Looking back, I must admit I did “help myself” to a lot of his stamps but for good reasons. I had a pen pal that I wrote to all the time in grammar school (very educational). I used to mail in to a lot of contests throughout high school (to win prizes) and mail in rebates for items I purchased (both of which would save Dad money in the long run). In college, I would usually help myself to some stamps to take back to school with me so I could mail him letters asking for money when I needed it. It was cheaper than calling him collect on the phone, I rationalized. After I got married and moved out-of-state, the stamp borrowing ceased for a few years and I bet Dad missed that I didn’t need him for his stamps all those years.

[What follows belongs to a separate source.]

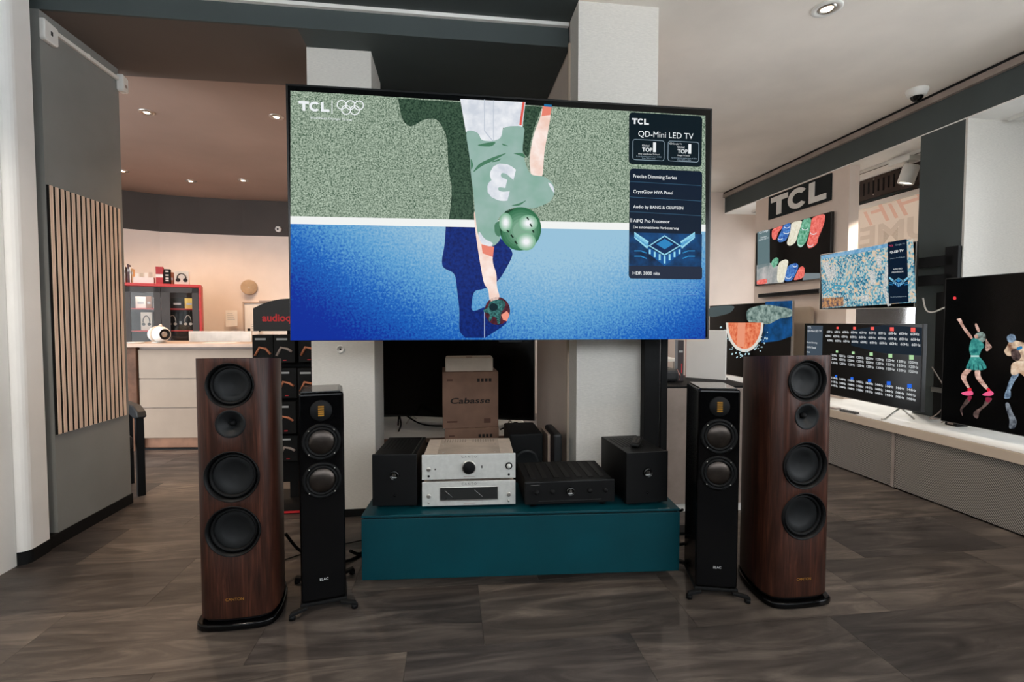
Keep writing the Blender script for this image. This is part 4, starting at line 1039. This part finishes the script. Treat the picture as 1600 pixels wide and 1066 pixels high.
for r_, (rn, z, h) in enumerate(nm):
    for c_, (cx, cn_) in enumerate(((-.15, 'left'), (.0, 'middle'), (.15, 'right'))):
        b = thing('cable_box', '%s cable box in the %s row of the cable display stand' % (cn_, rn), 'box', (-1.13 + cx, 3.605, z), 0, 'black cable boxes on the display stand')
        dpt = .11 + .03 * ((r_ + c_) % 2)
        MB().box(-.068, .068, -dpt, 0, 0, h).build('carton', BLACKM, b, .003)
        yy = -dpt - .0015
        MB().tube([(-.05, yy, h * .25), (-.02, yy, h * .55), (.02, yy, h * .5), (.05, yy, h * (.3 + .1 * c_))], .009, 6).build('cable_print', (cop, GREIGE, cop)[(r_ + c_) % 3], b)
        MB().box(-.05, .02, -dpt - .001, -dpt, h * .82, h * .88).build('title_print', GREYP, b); MB().box(-.01, .012, -dpt - .001, -dpt, h * .08, h * .105).build('red_print', REDP, b)

# ------------------------------------------------------------------ boxes and things behind the sideboard
def parcel(name, label, x, y_, z, w, d, h, m, rz=0, art=True):
    o = thing(name, label, 'box', (x, y_, z), rz); MB().box(-w / 2, w / 2, 0, d, 0, h).build('carton', m, o, .004); 
    MB().box(-.025, .025, -.0008, d, h, h + .0008).build('tape', mat('parcel_tape', (164, 128, 104), .4), o)
    if art:
        text(o, 'Cabasse', -w * .36, h * .44, w * .71, -.0015, INK, shear=.15, bold=.02, height=h * .10)
        for k in range(4): MB().box(w * (.12 + .07 * k), w * (.165 + .07 * k), -.001, 0, h * .82, h * .88).build('handling_symbol', INK, o)
        for a in ((-.42, -.32, .84, .87), (-.42, -.24, .10, .13), (.24, .36, .08, .16)): MB().box(w * a[0], w * a[1], -.001, 0, h * a[2], h * a[3]).build('small_print', mat('brown_ink', (92, 62, 50), .8, var=0), o)
    return o
parcel('cardboard_box', 'lower brown cardboard box under the lettered one', .165, 3.9, 0, .44, .42, .44, CARD, R(-1)); parcel('cardboard_box', 'upper brown cardboard box with black script lettering', .155, 3.9, .4412, .45, .43, .455, CARD, R(1))
wb = parcel('small_carton', 'pale small carton on top of the brown cardboard boxes', .146, 3.92, .8985, .385, .26, .11, CARDW, R(-1), False)
sw = thing('subwoofer', 'black subwoofer cube behind the sideboard', 'speaker', (.465, 2.96, 0)); MB().box(-.105, .105, 0, .35, .02, .6).build('body', BLACKM, sw, .01); MB().lathe([(.085, -.001), (.08, -.012), (.06, -.004), (0, -.006)], (0, 0, .42), 'y', 28).build('driver', CONE, sw)
for sx in (-.08, .08):
    for sy in (.03, .32): MB().cyl((sx, sy, 0), .015, .02).build('foot', RUBBER, sw)
bp = thing('padded_slab', 'upright black padded slab leaning by the beige side wall', 'slab', (.66, 2.93, 0)); MB().box(-.028, .028, 0, .3, 0, .6).build('pad', LEA, bp, .015, 3); MB().box(-.05, -.032, .08, .3, 0, .58).build('wood_back', BEIGE, bp, .003)

# cabinet right of the stand
gc = thing('side_cabinet', 'greige cabinet with black top behind the right black speaker', 'cabinet', (1.74, 3.06, 0), R(-4)); MB().box(-.31, .31, 0, .66, .06, .852).build('body', GREIGE, gc, .004); MB().box(-.31, .31, .0, .66, .852, .866).build('top', BLACKM, gc, .002); MB().box(-.29, .29, .02, .64, 0, .06).build('plinth', WHITE, gc)
MB().box(-.004, .004, -.001, 0, .08, .84).build('door_gap', BLACKM, gc)
wp = thing('display_board', 'upright white panel standing on the greige cabinet', 'panel', (1.93, 3.44, .867), R(-48)); MB().box(-.17, .13, 0, .02, 0, .37).build('board', WHITE, wp, .002); MB().box(-.17, -.165, -.002, 0, .0, .37).build('edge_strip', mat('dusty_pink', (178, 120, 112), .6), wp)  # pink strip paints the reflection along the panel's left edge
th = thing('slim_box', 'slim dark box with tiny print standing on the greige cabinet', 'box', (1.655, 3.32, .867), R(-6)); MB().box(-.022, .022, 0, .06, 0, .30).build('carton', mat('dark_plum', (46, 34, 36), .5), th, .002); MB().box(-.014, .014, -.001, 0, .21, .225).build('print', GREYP, th); MB().box(.004, .010, -.001, 0, .06, .13).build('pink_print', REDP, th)
bb = thing('black_pouch', 'low black pouch lying on the greige cabinet', 'pouch', (1.555, 3.25, .867)); MB().box(-.085, .06, 0, .2, 0, .1).build('bag', LEA, bb, .03, 3); MB().tube([(.05, .03, .09), (.075, .03, .05), (.07, .03, .015)], .006).build('pink_strap', mat('dusty_pink', 0), bb)
wd = thing('white_desk', 'bright white desk glimpsed behind the television stand', 'desk', (2.15, 5.3, 0)); MB().box(-.5, .5, 0, .6, .84, .87).build('desk_top', WBRIGHT, wd, .003)
for sx in (-.47, .43):
    for sy in (.03, .53): MB().box(sx, sx + .04, sy, sy + .04, 0, .84).build('leg', WHITE, wd)
gl = thing('green_picture', 'small green picture on the beige wall behind the white desk', 'picture', (2.22, 6.72, 1.0)); MB().box(-.2, .2, -.02, -.001, 0, .42).build('frame', WHITE, gl); MB().box(-.16, .12, -.022, -.02, .03, .38).build('print', mat('soft_green', (130, 160, 128), .8, var=.3, vs_=14), gl)
ml = thing('desk_lamp', 'thin desk lamp arm on the white desk', 'lamp', (2.12, 5.45, .87)); MB().tube([(0, 0, .01), (.02, 0, .2), (-.03, 0, .42), (-.12, -.05, .5)], .01).build('arm', STEEL, ml); MB().cyl((0, 0, 0), .06, .015).build('base', BLACKM, ml); MB().lathe([(.02, .03), (.05, -.03)], (-.13, -.055, .49)).build('shade', WHITE, ml)
kb = thing('keyboard', 'dark slim keyboard on the white desk', 'keyboard', (1.86, 5.38, .87)); MB().box(-.16, .16, -.06, .06, 0, .015).build('body', BLACKM, kb, .004); MB().box(-.15, .15, -.05, .05, .015, .019).build('keys', GREIGE, kb)

# ------------------------------------------------------------------ sideboard
SBR = math.atan2(2.256 - 2.36, 1.126 + .433)
sbd = thing('sideboard', 'low teal sideboard under the large television', 'sideboard', (-.433, 2.36, 0), SBR)
SW = 1.568
MB().box(0, SW, .0, .44, .356, .367).build('top', TEAL, sbd, .002); MB().box(.004, SW - .004, .02, .44, .06, .35).build('body', TEAL, sbd); MB().box(0, SW, 0, .018, .050, .349).build('front_flap', TEAL, sbd, .002)
MB().box(.01, SW - .01, .01, .43, .349, .356).build('shadow_gap', BLACKM, sbd); MB().box(.12, SW - .12, .14, .38, 0, .06).build('plinth', BLACKM, sbd)
MB().box(SW - .11, SW - .05, .004, .012, .367, .3675).build('badge', STEEL, sbd)


def sb(x, y_, z=.3675):
    return (-.436 + x * math.cos(SBR) - y_ * math.sin(SBR), 2.388 + x * math.sin(SBR) + y_ * math.cos(SBR), z)


def glass_knob(o, x, z, r):
    k = MB().lathe([(r, 0), (r, -.008), (r * .85, -.014), (r * .82, -.006), (0, -.005)], (x, 0, z), 'y', 28).build('meter_window', BLACKG, o)
    MB().lathe([(r * .95, -.0125), (r * .86, -.0155), (r * .82, -.013)], (x, 0, z), 'y', 28).build('meter_ring', mat('dark_chrome', (90, 92, 92), .2, 1, var=0), k)
    MB().prism([(x - r * .62, z - r * .42), (x + r * .62, z - r * .42), (x + r * .35, z - r * .66), (x - r * .35, z - r * .66)], -.0075, -.0055, 'y').build('meter_glint', GREYP, k)
    for i in (-1, 0, 1): MB().box(x + i * r * .3 - .001, x + i * r * .3 + .001, -.0068, -.0055, z - r * .3, z + r * (.45 - .1 * abs(i))).build('tube', STEEL, k)


def monoblock(label, loc, rz, w, d, h):
    o = thing('mono_amplifier', label, 'amplifier', loc, rz)
    MB().box(-w / 2, w / 2, 0, .018, .012, h).build('front_plate', BLACK, o, .003); MB().box(-w / 2 + .006, w / 2 - .006, .018, d, .016, h - .004).build('body', BLACK, o, .003)
    MB().box(w / 2 - .028, w / 2 - .022, .02, d, h - .004, h - .0025).build('lid_seam', STEEL, o) if 'left' in label else None
    for i in range(7):
        MB().box(-w / 2 + .03 + i * .02, -w / 2 + .036 + i * .02, .12, d - .06, h - .004, h - .0032).build('vent_slot', RUBBER, o)
    glass_knob(o, 0, h * .62, .023)
    MB().lathe([(.006, 0), (.006, -.005), (0, -.005)], (0, 0, h * .24), 'y', 12).build('power_button', BLACKG, o)
    for sx in (-1, 1):
        for yy in (.04, d - .04): MB().cyl((sx * (w / 2 - .03), yy, 0), .014, .014).build('foot', RUBBER, o)
    return o


monoblock('left tall black mono amplifier with glass meter on the teal sideboard', (-.283, 2.437, .3675), R(-5), .222, .38, .272)
mr = monoblock('right tall black mono amplifier carrying a remote on the teal sideboard', (.985, 2.318, .3675), R(3), .226, .37, .274)
rr = thing('remote_control', 'slim black remote lying on the right mono amplifier', 'remote', (1.0, 2.5, .6425), R(62)); MB().box(-.1, .1, -.023, .023, 0, .016).build('body', BLACK, rr, .005)
for i in range(5):
    for j in (-1, 1): MB().box(-.07 + i * .026, -.058 + i * .026, j * .01 - .004, j * .01 + .004, .016, .018).build('button', mat('remote_button', (70, 64, 58), .5), rr)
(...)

But the marriage ended and I became a single Mom with lots of bills to pay and pennies to pinch, so when I visited Mom and Dad I would usually bring a few unstamped bills home with me with an explanation that I hadn’t had time to go to the post office to buy stamps. Dad’s reaction was usually, “I didn’t know you even knew where or what a post office was!” Do I detect sarcasm?
I am better these days with my postal issues because I discovered you can buys books of stamps from the cashier at the supermarket. What a great idea! I bet Dad wished he had come up with that idea years ago. I am not even going to attempt to repay my father for all the stamps he thinks I still owe him. But I will mention this – my daughter called me the other day to ask if I had a stamp and a thank you card to send to her aunt to acknowledge the check she had just sent her. I guess there is a “stamp gene”…and you just can’t fight heredity!